**Directive:**
Transcribe the records below from the first line to the line that includes "tube('cord_b',cat(pts2),.0035,'plastic',C)", inclusive, and omit the pictures.
** Start Information given **
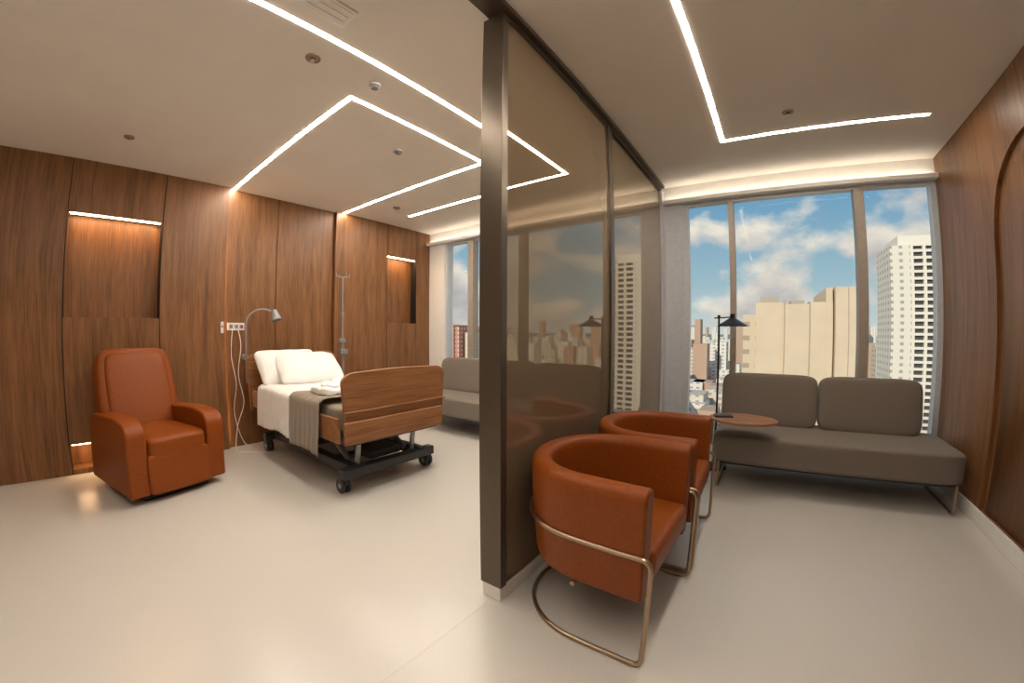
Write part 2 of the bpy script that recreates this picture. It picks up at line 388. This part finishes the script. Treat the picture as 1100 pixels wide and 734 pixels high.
# outlet box
O=root('wall_outlet_panel'); box('plate',XL-.056,XL-.035,1.25,1.43,1.27,1.35,'plastic',O,.004)
boxes('sockets',[(XL-.036,XL-.033,1.27+.055*i,1.305+.055*i,1.29,1.33) for i in range(3)],'grey',O)
cyl('knob',(XL-.036,1.40,1.31),(XL-.015,1.40,1.31),.012,'red',O)
S=root('nurse_call_handset'); box('cradle',XL,XL+.02,1.165,1.195,1.24,1.36,'plastic',S,.005); box('button',XL+.019,XL+.024,1.172,1.188,1.30,1.32,'red',S,.002)
C=root('power_cable')
pts=[Vector((XL-.03,1.36,1.28)),Vector((XL+.03,1.37,1.1)),Vector((XL+.05,1.33,.8)),Vector((XL+.04,1.38,.5)),Vector((XL+.04,1.30,.25)),Vector((XL+.10,1.25,.012)),Vector((XL+.25,1.28,.008)),Vector((XL+.40,1.45,.012))]
def cat(P,n=8):
    out=[];P=[P[0]]+P+[P[-1]]
    for i in range(1,len(P)-2):
        for k in range(n):
            t=k/n; a,b,c,d=P[i-1:i+3]
            out.append(.5*((2*b)+(c-a)*t+(2*a-5*b+4*c-d)*t*t+(3*b-a-3*c+d)*t**3))
    out.append(P[-1]); return out
tube('cord',cat(pts),.0045,'plastic',C)
pts2=[Vector((XL-.03,1.30,1.28)),Vector((XL+.02,1.27,1.0)),Vector((XL+.03,1.31,.7)),Vector((XL+.05,1.27,.4)),Vector((XL+.08,1.33,.1)),Vector((XL+.16,1.40,.012))]
tube('cord_b',cat(pts2),.0035,'plastic',C)

# ------------------------------------------------------------ tub chairs
def tub_chair(loc,rz):
    T=root('tub_armchair',loc,rz)
    def U(hw,xf,xb,n=24,rr=None):
        rr=rr or hw; pts=[]
        ns=8; xc=xb+rr
        for i in range(ns): pts.append((xf+(xc-xf)*i/ns,-hw))
        for i in range(n+1):
            a=-math.pi/2-math.pi*i/n
            pts.append((xc+rr*math.cos(a),hw*math.sin(a)))
        for i in range(1,ns+1): pts.append((xc+(xf-xc)*i/ns,hw))
        return pts
    P=U(.295,.285,-.285,28,.29)
    sec=[(r.x,r.y) for r in fillet([(-.035,.27,0),(.035,.27,0),(.05,.55,0),(.045,.72,0),(-.045,.72,0),(-.04,.55,0)],[.02,.02,.1,.045,.045,.1],5,True)]
    bm=bmesh.new(); rings=[]
    n=len(P)
    for i,(x,y) in enumerate(P):
        a=Vector(P[max(0,i-1)]); b=Vector(P[min(n-1,i+1)]); t=(b-a).normalized(); nr=Vector((t.y,-t.x))
        ring=[]
        for (o_,z) in sec:
            lean=(z-.27)/.45*.02
            ring.append(bm.verts.new((x+nr.x*-(o_+lean)*1,y+nr.y*-(o_+lean),z)))
        rings.append(ring)
    m_=len(sec)
    for i in range(n-1):
        for j in range(m_): bm.faces.new((rings[i][j],rings[i][(j+1)%m_],rings[i+1][(j+1)%m_],rings[i+1][j]))
    bm.faces.new(rings[0]); bm.faces.new(rings[-1][::-1])
    o=finish('shell',bm,'leather',T,.018,4,ang=60)
    seat=U(.262,.25,-.255,24,.258)
    prism('seat_base',seat,'z',.27,.36,'leather',T,.015)
    seat=U(.262,.30,-.255,24,.258)
    prism('seat_cushion',seat,'z',.32,.45,'leather',T,.035,5)
    prism('under_frame',U(.22,.22,-.22,24,.22),'z',.245,.272,'dark',T)
    up=U(.352,.315,-.352,28,.345); 
    lo=U(.345,.315,-.33,28,.34)
    full=[]
    a=[Vector((x,y,.47)) for x,y in up]; b=[Vector((x,y,.011)) for x,y in lo[::-1]]
    def corner(p,q,r_,prev,nxt):
        s=p+(prev-p).normalized()*r_; e=p+(nxt-p).normalized()*r_
        return [(1-t)**2*s+2*t*(1-t)*p+t*t*e for t in [k/6 for k in range(7)]]
    full+=corner(a[0],None,.04,b[-1],a[1]); full+=a[2:-2]
    full+=corner(a[-1],None,.04,a[-2],b[0]); full+=corner(b[0],None,.04,a[-1],b[1]); full+=b[2:-2]; full+=corner(b[-1],None,.04,b[-2],a[0])
    tube('tubular_frame',full,.010,'chrome',T,True)
    for s in (-1,1): cyl('bracket_%d'%(s+1),(.0,s*.30,.255),(.0,s*.33,.255),.01,'chrome',T)
tub_chair((-.60,1.605,0),math.radians(-2))
tub_chair((-.585,2.33,0),math.radians(1))

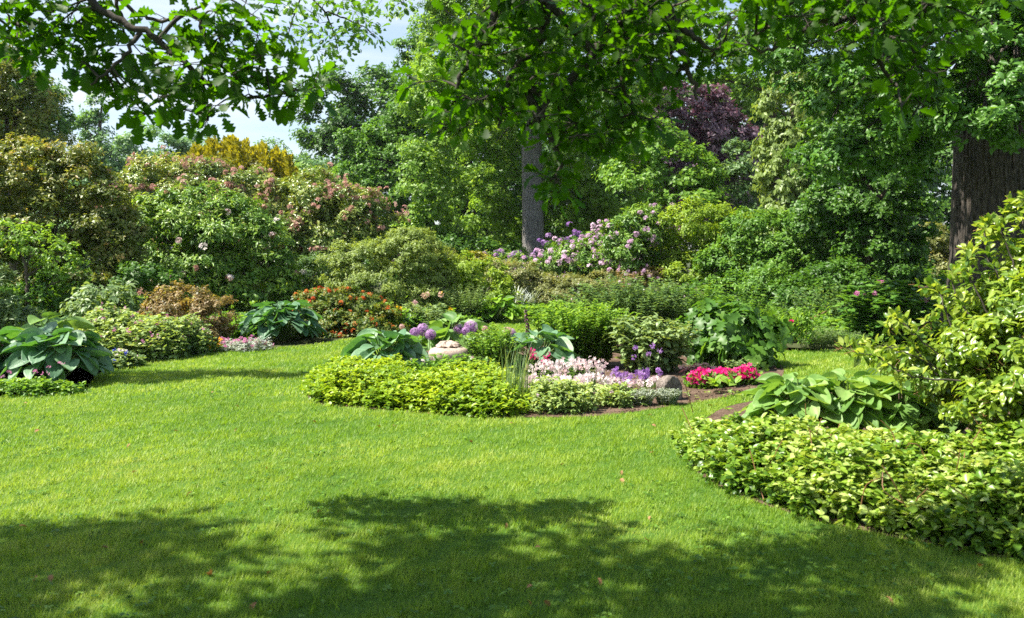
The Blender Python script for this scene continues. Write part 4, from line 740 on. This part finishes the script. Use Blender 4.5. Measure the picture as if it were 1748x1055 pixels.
gc = smooth([g_(526, 672), g_(545, 689), g_(620, 696), g_(700, 703), g_(800, 711), g_(885, 711), g_(890, 668), g_(800, 655), g_(700, 650), g_(620, 645), g_(570, 640), g_(540, 650)], 4)
o = patch('ground_cover', 'mat of yellow green leaves along the front left edge of the island bed', 'ground cover', gc, .26, .052, .036, M_gcov, edge=.2, layers=4, per=7, gap=.07, lump=5, tint=(.0, 1))
patch('cranesbill', 'pale cranesbill mound with few mauve flowers at the front of the island', 'flowering plant', ell(960, 700, 62, .32), .24, .045, .04, M_gerl, edge=.14, layers=5, gap=.05, flowers=[(F_mauve, 12, .02, 3, .01, 'flowers', (.01, .04))], group='cranesbill mounds')
patch('cranesbill', 'small pale cranesbill mound between the pink white flowers and the silver plants', 'flowering plant', ell(1052, 692, 34, .26), .2, .045, .04, M_gerl, edge=.12, layers=4, gap=.05, flowers=[(F_mauve, 6, .02, 3, .01, 'flowers', (.01, .04))], group='cranesbill mounds')
def snap(px, py, lbl, n=55, R=.2, H=.42, mat=F_white, cat='flowering plant', name='snapdragon', group='pale pink snapdragons', fl=.022):
    Y = gy(py); c = T(px, Y); o = empty(name, (*c, 0), lbl, cat, group); g = G(); s = G(); f = G(); tp = perennial(g, s, c, (R, R * .8), H * .8, n, .05, LAN, .035, 3, .15, hv=.15); g.build('leaves', M_mid, o); s.build('stem', M_stem, o)
    k = 7; ix = np.repeat(np.arange(len(tp)), k); M = len(ix); t = rng.random(M); P = tp[ix] + np.stack([rng.normal(size=M) * .014, rng.normal(size=M) * .014, -.03 + t * H * .26], 1); u = unit(rdir(M) * (1, 1, .5) + (0, -.2, .3))
    heads(o, mat, 'flower_spike', FLW, P, unit(np.cross(u, rdir(M))), u, fl * rng.uniform(.7, 1.2, M), np.clip(rng.random(len(tp))[ix] * .7 + rng.random(M) * .3, 0, 1), ix); return o
pl = ['leftmost', 'second from left', 'third from left', 'fourth from left']
for k, (px, py) in enumerate([(915, 684), (950, 686), (985, 684), (1018, 682)]): snap(px, py, 'pale pink snapdragon clump, %s of the front row beside the grass like leaves' % pl[k], 20, .17, .31)
for k, (px, py) in enumerate([(930, 668), (968, 664), (1006, 664)]): snap(px, py, 'pale pink snapdragon clump, %s of the back row below the yellow green perennial' % pl[k], 22, .2, .38)
snap(914, 664, 'deep pink snapdragon spikes at the left end of the pale pink ones', 5, .12, .48, F_magenta, group='deep pink snapdragons')
for k, (px, py) in enumerate([(1050, 664), (1082, 668), (1108, 662)]):
    snap(px, py, 'purple and white violas, %s of the three clumps behind the silver plants' % pl[k], 8, .15, .26, F_purple, name='viola', group='viola clumps', fl=.026)
    snap(px + 8, py + 4, 'whitish violas mixed into the %s of the three purple clumps' % pl[k], 9, .14, .18, F_white, name='viola', group='pale viola clumps', fl=.024)
peren('wallflower', 'two thin purple flower spikes standing above the violas', 1103, 11.3, (.08, .06), .52, 5, .05, M_grlf, flowers=(F_purple, 5, .018, 12, .03))
for px, py, lb in [(1097, 692, 'silver leaved curry plant left of the rock'), (1139, 691, 'silver leaved curry plant directly in front of the rock')]:
    peren('curry_plant', lb, px, gy(py), (.13, .11), .19, 130, .035, M_silver, tm=NAR, gap=.022, per=5, group='silver plants by the rock', wid=1.2, tint=(.2, 1))
def rock():
    import bmesh
    c = T(1141, 9.9); bm = bmesh.new(); bmesh.ops.create_icosphere(bm, subdivisions=5, radius=1)
    r = np.random.default_rng(4); dirs = unit(r.normal(size=(16, 3))); dd = r.uniform(.72, 1.0, 16)
    for v in bm.verts:
        u = np.array(v.co); m = min(1.15, (dd / np.clip(dirs @ u, .05, None)).min()); u = u * m * (1 + .02 * math.sin(u[0] * 17 + u[2] * 11) + .015 * math.sin(u[1] * 31 + u[2] * 23)); v.co = (u[0] * .14 + .05 * u[2] * .3, u[1] * .12, u[2] * .19 + .10)
    me = bpy.data.meshes.new('rock'); bm.to_mesh(me); bm.free(); me.polygons.foreach_set('use_smooth', [True] * len(me.polygons))
    me.materials.append(groundmat('rock_stone', [(0.05, 0.045, 0.035), (0.17, 0.14, 0.115), (0.32, 0.27, 0.235)], 9, 40, .9, 1.0, .03)); o = bpy.data.objects.new('rock', me); COL.objects.link(o); o.location = (*c, 0)
    tag(o, 'rough grey brown rock standing between the silver plants and magenta flowers', 'rock')
rock()
def magenta(px, py, R, lb):
    Y = gy(py); c = np.array([*T(px, Y), 0]); o = empty('phlox', c, lb, 'flowering plant', 'magenta flower mounds'); g = G(); f = G(); n = 420; a = rng.uniform(0, 2 * math.pi, n); q = np.sqrt(rng.random(n)); H = .19
    P = c + np.stack([np.cos(a) * q * R, np.sin(a) * q * R * .75, H * (1 - .5 * q ** 2) + rng.normal(size=n) * .018], 1); u = unit(rdir(n) * .7 + (0, -.25, .9)); f.inst(FLW, P, unit(np.cross(u, rdir(n))), u, .034 * rng.uniform(.7, 1.2, n), rng.random(n))
    m = 260; a = rng.uniform(0, 2 * math.pi, m); q = np.sqrt(rng.random(m)); P = c + np.stack([np.cos(a) * q * R * 1.05, np.sin(a) * q * R * .8, rng.random(m) * H * .85], 1); g.inst(ELL, P, rdir(m) + (0, 0, .4), rdir(m) + (0, 0, 1), .07, rng.random(m))
    g.build('leaves', M_mid, o); f.build('flowers', F_magenta, o)['kind'] = 'stuff'
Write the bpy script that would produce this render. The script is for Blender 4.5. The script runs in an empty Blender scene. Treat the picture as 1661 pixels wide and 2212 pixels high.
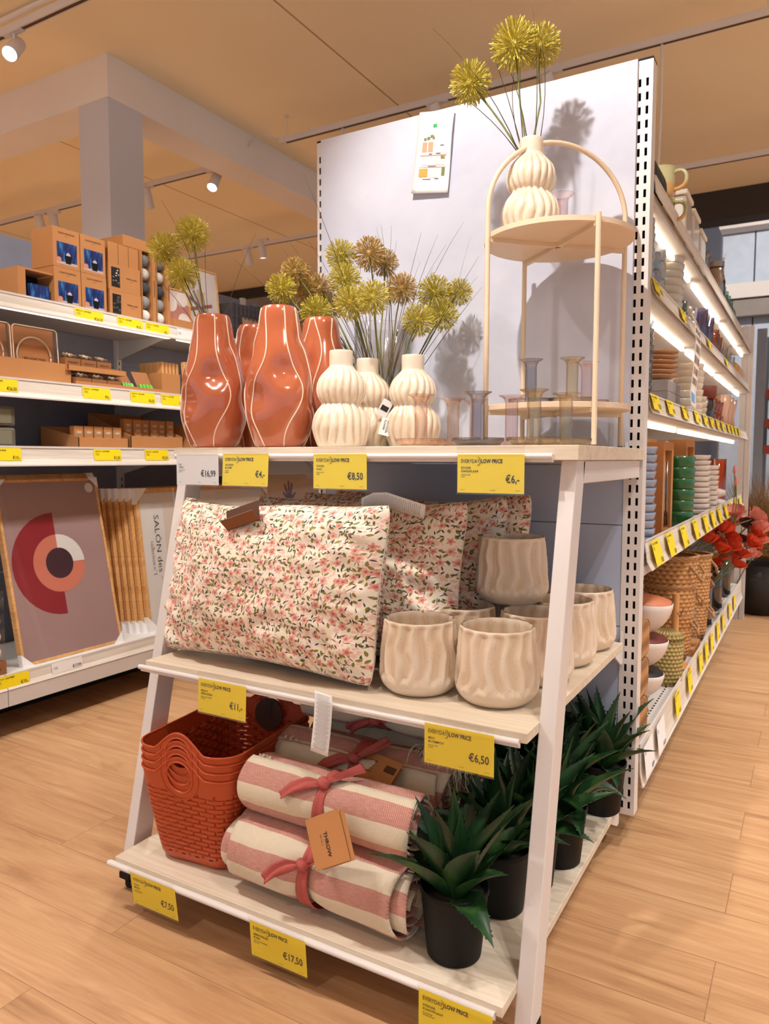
** End Information given **
**The completed task:**
Write part 2 of the bpy script that recreates this picture. It picks up at line 388. This part finishes the script. Treat the picture as 1100 pixels wide and 734 pixels high.
# outlet box
O=root('wall_outlet_panel'); box('plate',XL-.056,XL-.035,1.25,1.43,1.27,1.35,'plastic',O,.004)
boxes('sockets',[(XL-.036,XL-.033,1.27+.055*i,1.305+.055*i,1.29,1.33) for i in range(3)],'grey',O)
cyl('knob',(XL-.036,1.40,1.31),(XL-.015,1.40,1.31),.012,'red',O)
S=root('nurse_call_handset'); box('cradle',XL,XL+.02,1.165,1.195,1.24,1.36,'plastic',S,.005); box('button',XL+.019,XL+.024,1.172,1.188,1.30,1.32,'red',S,.002)
C=root('power_cable')
pts=[Vector((XL-.03,1.36,1.28)),Vector((XL+.03,1.37,1.1)),Vector((XL+.05,1.33,.8)),Vector((XL+.04,1.38,.5)),Vector((XL+.04,1.30,.25)),Vector((XL+.10,1.25,.012)),Vector((XL+.25,1.28,.008)),Vector((XL+.40,1.45,.012))]
def cat(P,n=8):
    out=[];P=[P[0]]+P+[P[-1]]
    for i in range(1,len(P)-2):
        for k in range(n):
            t=k/n; a,b,c,d=P[i-1:i+3]
            out.append(.5*((2*b)+(c-a)*t+(2*a-5*b+4*c-d)*t*t+(3*b-a-3*c+d)*t**3))
    out.append(P[-1]); return out
tube('cord',cat(pts),.0045,'plastic',C)
pts2=[Vector((XL-.03,1.30,1.28)),Vector((XL+.02,1.27,1.0)),Vector((XL+.03,1.31,.7)),Vector((XL+.05,1.27,.4)),Vector((XL+.08,1.33,.1)),Vector((XL+.16,1.40,.012))]
tube('cord_b',cat(pts2),.0035,'plastic',C)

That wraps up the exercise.